Skip pictures; extract every line from the one with "Recreate this scene" through the one with "def ZW(py): return CZ + (Y0 - py) / SW", exactly as written.

Excerpted records |
- - - - - - -

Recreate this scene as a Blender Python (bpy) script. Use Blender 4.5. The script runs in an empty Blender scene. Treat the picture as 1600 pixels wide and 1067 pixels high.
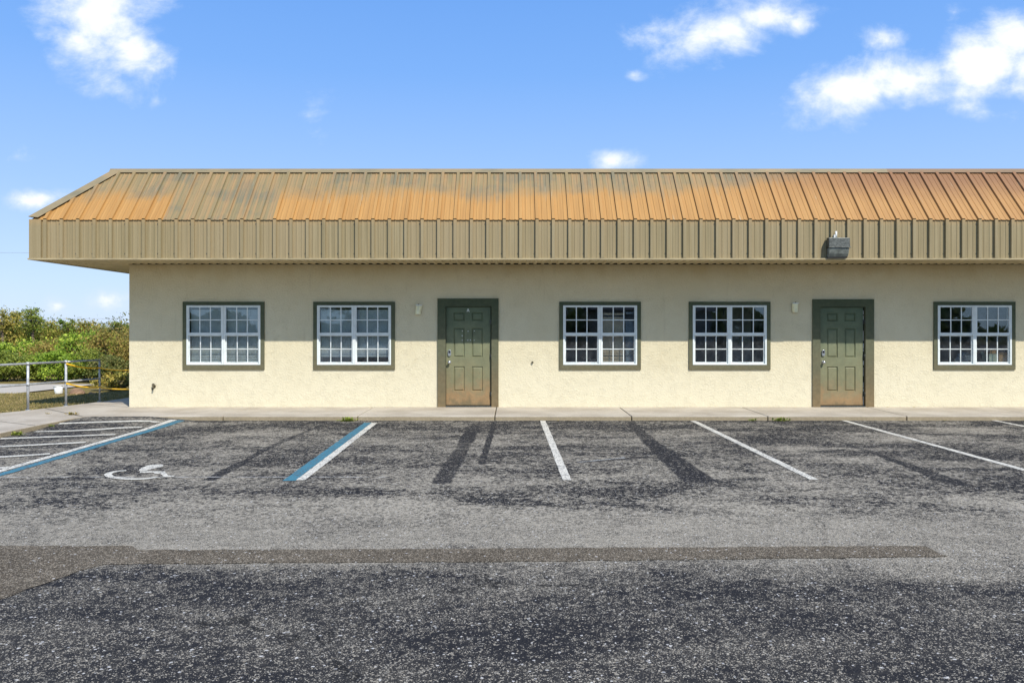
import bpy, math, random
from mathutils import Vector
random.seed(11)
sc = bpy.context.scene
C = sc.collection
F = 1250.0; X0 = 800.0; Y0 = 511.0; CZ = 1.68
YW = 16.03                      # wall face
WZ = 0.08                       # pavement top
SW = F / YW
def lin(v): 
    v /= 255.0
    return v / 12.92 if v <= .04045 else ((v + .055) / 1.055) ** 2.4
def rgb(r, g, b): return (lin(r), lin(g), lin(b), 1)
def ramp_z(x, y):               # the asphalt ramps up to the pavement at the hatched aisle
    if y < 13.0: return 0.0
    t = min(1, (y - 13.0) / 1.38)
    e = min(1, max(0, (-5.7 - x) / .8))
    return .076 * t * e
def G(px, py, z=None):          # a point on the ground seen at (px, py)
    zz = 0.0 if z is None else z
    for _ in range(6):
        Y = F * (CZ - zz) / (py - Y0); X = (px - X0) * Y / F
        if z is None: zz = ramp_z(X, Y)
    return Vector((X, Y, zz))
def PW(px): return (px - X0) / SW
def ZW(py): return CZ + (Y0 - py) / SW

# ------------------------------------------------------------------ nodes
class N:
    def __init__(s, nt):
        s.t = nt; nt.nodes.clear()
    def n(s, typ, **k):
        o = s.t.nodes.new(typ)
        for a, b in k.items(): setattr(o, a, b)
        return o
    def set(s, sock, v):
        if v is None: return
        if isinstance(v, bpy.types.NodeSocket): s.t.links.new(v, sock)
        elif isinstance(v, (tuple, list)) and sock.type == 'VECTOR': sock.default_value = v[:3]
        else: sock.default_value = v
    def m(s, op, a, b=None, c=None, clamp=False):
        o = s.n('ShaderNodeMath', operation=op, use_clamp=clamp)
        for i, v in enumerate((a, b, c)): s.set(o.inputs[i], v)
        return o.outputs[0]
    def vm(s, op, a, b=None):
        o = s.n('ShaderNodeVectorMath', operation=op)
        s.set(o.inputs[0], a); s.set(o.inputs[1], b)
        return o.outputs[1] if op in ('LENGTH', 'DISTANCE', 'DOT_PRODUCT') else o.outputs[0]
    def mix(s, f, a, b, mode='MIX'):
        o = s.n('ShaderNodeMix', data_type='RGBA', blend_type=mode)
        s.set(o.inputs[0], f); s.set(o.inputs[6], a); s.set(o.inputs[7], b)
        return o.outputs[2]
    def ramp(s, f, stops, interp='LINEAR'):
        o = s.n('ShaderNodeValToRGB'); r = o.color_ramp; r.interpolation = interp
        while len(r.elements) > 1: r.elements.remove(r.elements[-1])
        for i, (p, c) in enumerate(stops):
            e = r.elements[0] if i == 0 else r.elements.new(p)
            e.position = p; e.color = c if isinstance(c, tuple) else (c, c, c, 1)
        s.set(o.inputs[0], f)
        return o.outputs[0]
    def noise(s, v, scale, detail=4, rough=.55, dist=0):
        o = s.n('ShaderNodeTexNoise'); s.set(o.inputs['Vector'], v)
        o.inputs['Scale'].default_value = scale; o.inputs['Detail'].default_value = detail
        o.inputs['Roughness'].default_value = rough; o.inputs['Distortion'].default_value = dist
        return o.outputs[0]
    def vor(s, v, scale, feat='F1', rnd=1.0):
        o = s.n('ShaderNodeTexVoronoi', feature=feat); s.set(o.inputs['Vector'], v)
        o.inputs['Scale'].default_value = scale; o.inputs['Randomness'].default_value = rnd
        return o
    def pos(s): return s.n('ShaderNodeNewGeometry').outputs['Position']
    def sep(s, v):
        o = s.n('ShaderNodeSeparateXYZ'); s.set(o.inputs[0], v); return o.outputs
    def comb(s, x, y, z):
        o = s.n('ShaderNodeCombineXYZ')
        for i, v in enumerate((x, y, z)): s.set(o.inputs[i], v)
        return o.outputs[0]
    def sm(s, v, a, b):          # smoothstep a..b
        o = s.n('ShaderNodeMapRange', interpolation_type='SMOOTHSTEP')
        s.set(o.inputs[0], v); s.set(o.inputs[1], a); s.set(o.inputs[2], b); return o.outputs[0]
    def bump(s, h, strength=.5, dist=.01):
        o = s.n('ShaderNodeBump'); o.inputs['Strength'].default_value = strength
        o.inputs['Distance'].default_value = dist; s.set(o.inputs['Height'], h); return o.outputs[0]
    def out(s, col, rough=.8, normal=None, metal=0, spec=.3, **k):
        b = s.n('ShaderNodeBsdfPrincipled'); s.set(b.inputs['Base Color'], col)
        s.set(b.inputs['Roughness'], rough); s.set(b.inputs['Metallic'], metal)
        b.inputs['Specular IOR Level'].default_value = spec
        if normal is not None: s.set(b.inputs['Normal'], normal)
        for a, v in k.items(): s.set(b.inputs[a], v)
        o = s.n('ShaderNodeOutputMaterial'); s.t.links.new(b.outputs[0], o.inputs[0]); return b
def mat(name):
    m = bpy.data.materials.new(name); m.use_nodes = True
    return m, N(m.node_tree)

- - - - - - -

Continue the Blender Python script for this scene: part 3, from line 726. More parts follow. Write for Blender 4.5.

- - - - - - -

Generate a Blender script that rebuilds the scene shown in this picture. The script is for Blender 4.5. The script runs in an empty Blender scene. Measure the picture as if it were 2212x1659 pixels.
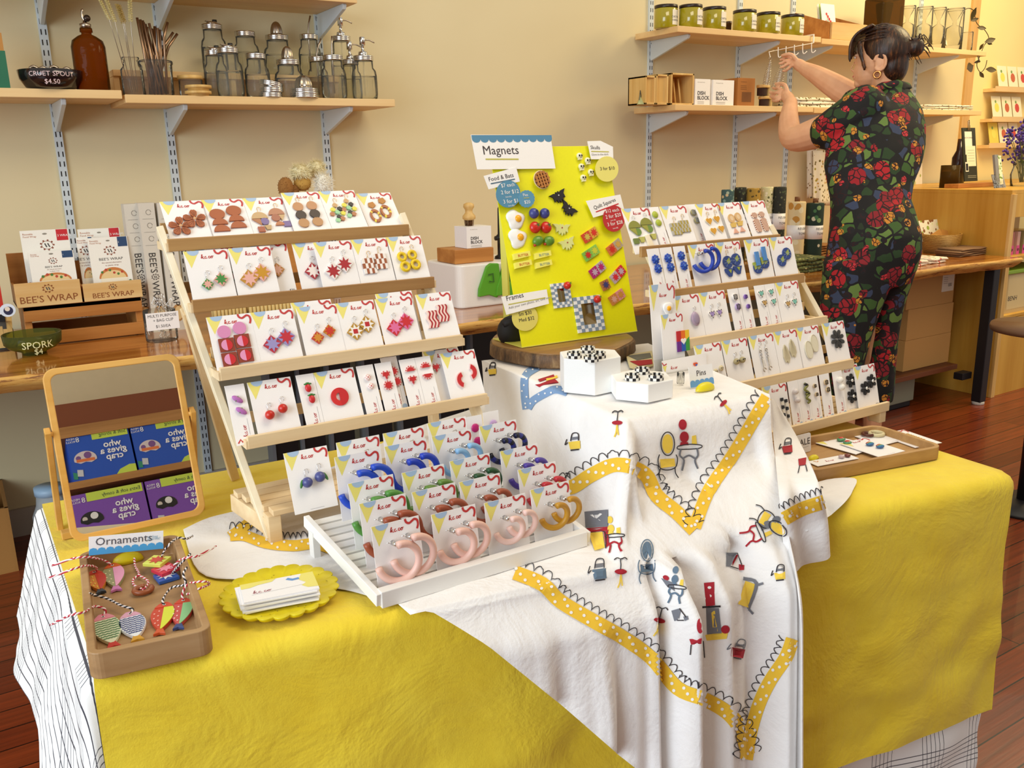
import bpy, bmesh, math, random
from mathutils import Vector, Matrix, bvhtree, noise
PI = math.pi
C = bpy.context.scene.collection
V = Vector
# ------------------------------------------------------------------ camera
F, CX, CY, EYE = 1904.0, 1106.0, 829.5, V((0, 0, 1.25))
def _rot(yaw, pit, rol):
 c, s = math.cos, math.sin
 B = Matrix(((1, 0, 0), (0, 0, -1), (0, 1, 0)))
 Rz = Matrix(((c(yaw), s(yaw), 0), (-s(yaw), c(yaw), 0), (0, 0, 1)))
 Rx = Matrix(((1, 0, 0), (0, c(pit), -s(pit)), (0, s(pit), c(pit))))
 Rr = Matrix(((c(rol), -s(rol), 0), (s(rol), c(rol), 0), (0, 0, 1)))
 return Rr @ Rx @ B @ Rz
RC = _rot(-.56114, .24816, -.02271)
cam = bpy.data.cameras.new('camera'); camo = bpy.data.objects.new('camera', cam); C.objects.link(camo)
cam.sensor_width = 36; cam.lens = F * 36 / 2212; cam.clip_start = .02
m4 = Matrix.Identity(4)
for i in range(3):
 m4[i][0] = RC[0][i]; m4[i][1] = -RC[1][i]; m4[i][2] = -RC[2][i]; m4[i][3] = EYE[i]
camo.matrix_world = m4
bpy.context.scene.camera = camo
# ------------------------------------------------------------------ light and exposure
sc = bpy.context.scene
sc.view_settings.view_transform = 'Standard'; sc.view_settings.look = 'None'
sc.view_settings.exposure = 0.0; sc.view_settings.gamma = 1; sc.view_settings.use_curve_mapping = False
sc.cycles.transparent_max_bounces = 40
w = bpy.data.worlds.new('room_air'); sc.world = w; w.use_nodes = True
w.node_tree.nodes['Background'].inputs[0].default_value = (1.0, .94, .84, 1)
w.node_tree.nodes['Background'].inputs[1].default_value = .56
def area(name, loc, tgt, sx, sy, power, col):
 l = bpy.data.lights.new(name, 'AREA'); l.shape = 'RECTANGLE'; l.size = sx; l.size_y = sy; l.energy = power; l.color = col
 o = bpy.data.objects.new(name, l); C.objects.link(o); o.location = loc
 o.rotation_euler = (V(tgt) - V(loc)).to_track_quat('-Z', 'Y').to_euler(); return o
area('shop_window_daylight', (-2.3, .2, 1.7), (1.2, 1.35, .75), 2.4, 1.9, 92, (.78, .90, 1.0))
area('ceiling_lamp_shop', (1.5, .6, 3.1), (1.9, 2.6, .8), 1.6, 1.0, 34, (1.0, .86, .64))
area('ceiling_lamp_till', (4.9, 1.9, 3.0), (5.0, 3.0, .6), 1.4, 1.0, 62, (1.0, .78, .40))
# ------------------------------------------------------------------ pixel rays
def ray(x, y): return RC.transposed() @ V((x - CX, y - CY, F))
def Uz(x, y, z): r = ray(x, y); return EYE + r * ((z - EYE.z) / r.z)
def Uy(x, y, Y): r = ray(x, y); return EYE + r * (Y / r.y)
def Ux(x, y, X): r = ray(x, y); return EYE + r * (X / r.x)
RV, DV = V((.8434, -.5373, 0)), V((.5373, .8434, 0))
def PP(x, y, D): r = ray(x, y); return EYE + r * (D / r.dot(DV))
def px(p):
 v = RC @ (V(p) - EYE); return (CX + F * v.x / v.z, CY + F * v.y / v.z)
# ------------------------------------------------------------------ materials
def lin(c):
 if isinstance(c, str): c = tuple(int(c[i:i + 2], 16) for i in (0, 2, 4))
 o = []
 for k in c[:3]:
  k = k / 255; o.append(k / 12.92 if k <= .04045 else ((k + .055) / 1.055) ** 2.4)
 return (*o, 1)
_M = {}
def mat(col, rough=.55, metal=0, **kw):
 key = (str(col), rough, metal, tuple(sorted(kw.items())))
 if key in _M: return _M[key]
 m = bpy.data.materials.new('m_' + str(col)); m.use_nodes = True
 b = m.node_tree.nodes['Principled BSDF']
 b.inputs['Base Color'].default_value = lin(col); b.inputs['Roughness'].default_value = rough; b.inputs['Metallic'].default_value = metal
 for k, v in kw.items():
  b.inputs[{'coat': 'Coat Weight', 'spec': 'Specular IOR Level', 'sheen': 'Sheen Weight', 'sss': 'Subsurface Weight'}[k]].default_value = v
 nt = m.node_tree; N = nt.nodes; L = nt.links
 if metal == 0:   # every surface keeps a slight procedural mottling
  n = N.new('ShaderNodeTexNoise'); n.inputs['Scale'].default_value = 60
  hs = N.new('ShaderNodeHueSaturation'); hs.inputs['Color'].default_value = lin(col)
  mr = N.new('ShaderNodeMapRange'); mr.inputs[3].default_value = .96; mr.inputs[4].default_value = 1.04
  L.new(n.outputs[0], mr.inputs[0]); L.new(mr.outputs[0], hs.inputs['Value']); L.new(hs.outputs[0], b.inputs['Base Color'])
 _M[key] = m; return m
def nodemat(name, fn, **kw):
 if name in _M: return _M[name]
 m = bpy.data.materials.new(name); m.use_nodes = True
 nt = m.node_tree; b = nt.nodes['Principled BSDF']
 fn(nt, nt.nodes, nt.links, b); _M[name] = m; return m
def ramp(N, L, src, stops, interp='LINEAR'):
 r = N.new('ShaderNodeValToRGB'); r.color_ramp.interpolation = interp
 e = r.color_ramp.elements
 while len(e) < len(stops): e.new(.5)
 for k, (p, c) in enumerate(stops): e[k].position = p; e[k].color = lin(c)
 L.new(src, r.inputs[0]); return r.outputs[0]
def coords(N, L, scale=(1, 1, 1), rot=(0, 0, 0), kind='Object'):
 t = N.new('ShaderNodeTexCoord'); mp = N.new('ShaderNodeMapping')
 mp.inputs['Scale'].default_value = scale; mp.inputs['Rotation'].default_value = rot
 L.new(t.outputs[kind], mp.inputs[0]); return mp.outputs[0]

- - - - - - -

Answer to this problem |
Recreate this scene as a Blender Python (bpy) script. Use Blender 4.5. The script runs in an empty Blender scene. Treat the picture as 1600 pixels wide and 1067 pixels high.
import bpy, math, random
from mathutils import Vector
random.seed(11)
sc = bpy.context.scene
C = sc.collection
F = 1250.0; X0 = 800.0; Y0 = 511.0; CZ = 1.68
YW = 16.03                      # wall face
WZ = 0.08                       # pavement top
SW = F / YW
def lin(v): 
    v /= 255.0
    return v / 12.92 if v <= .04045 else ((v + .055) / 1.055) ** 2.4
def rgb(r, g, b): return (lin(r), lin(g), lin(b), 1)
def ramp_z(x, y):               # the asphalt ramps up to the pavement at the hatched aisle
    if y < 13.0: return 0.0
    t = min(1, (y - 13.0) / 1.38)
    e = min(1, max(0, (-5.7 - x) / .8))
    return .076 * t * e
def G(px, py, z=None):          # a point on the ground seen at (px, py)
    zz = 0.0 if z is None else z
    for _ in range(6):
        Y = F * (CZ - zz) / (py - Y0); X = (px - X0) * Y / F
        if z is None: zz = ramp_z(X, Y)
    return Vector((X, Y, zz))
def PW(px): return (px - X0) / SW
def ZW(py): return CZ + (Y0 - py) / SW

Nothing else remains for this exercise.